It was special, too, for Mickelson to win this major after failing so spectacularly at Merion last month. He twice on the back nine in the final round made bogey from 121 yards, so it had to feel redemptive to win like this after snatching defeat from the jaws of victory.
“It's a huge difference in emotions, as you can imagine,” he said.
“And being so down after the US Open, to come back and use it as motivation, to use it as a springboard, knowing that I'm playing well and to push me a little bit extra to work harder, to come out on top, in a matter of a month to turn it around, it really feels amazing.
“I thought that it could go either way. You have to be resilient in this game because losing is such a big part of it. And after losing the US Open, it could have easily gone south, where I was so deflated I had a hard time coming back.

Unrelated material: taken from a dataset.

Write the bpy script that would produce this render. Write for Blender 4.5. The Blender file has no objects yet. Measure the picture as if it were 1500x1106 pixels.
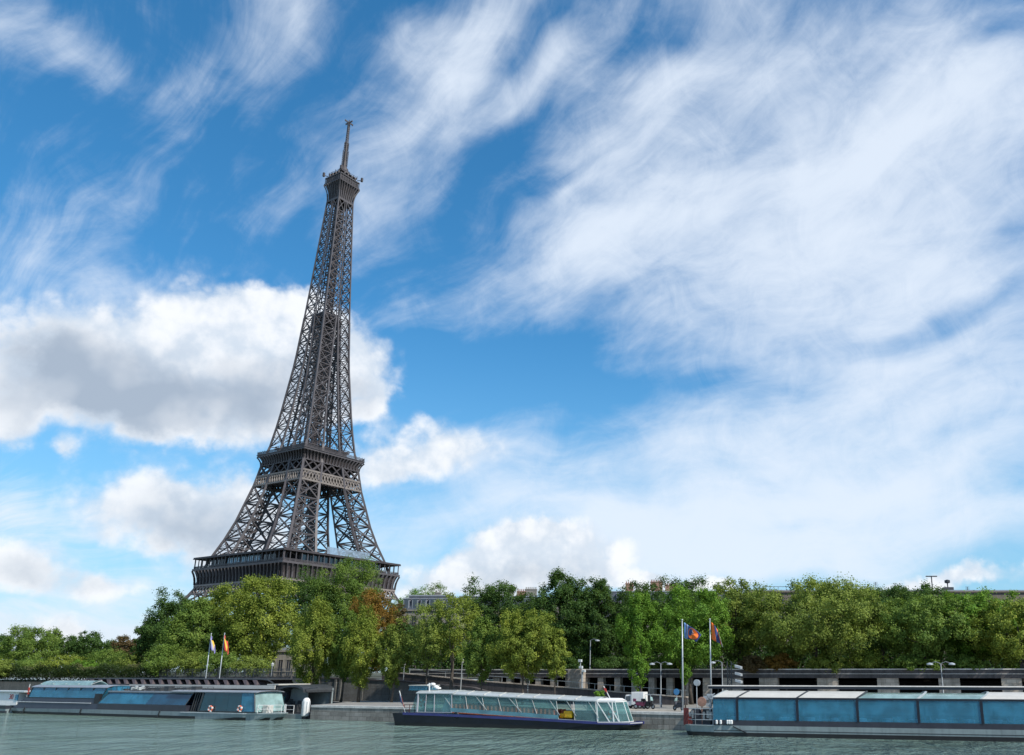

“But I looked at it and thought I was playing really good golf. I had been playing some of the best in my career. And I didn't want it to stop me from potential victories this year, and some potential great play. And I'm glad I didn't, because I worked a little bit harder. And in a matter of a month I'm able to change entirely the way I feel.”
Many players, from Zach Johnson to Fred Couples, congratulated Mickelson.
When the dust cleared, even Steve Williams, the crusty New Zealand caddie who doesn’t exactly see eye to eye with Mickelson, sought him out to shake his hand.
Williams and Mickelson had clashed when Williams worked for Woods, back when Mickelson was in Woods’ shadow.
But on the biggest stages, Mickelson doesn’t play second fiddle to him anymore.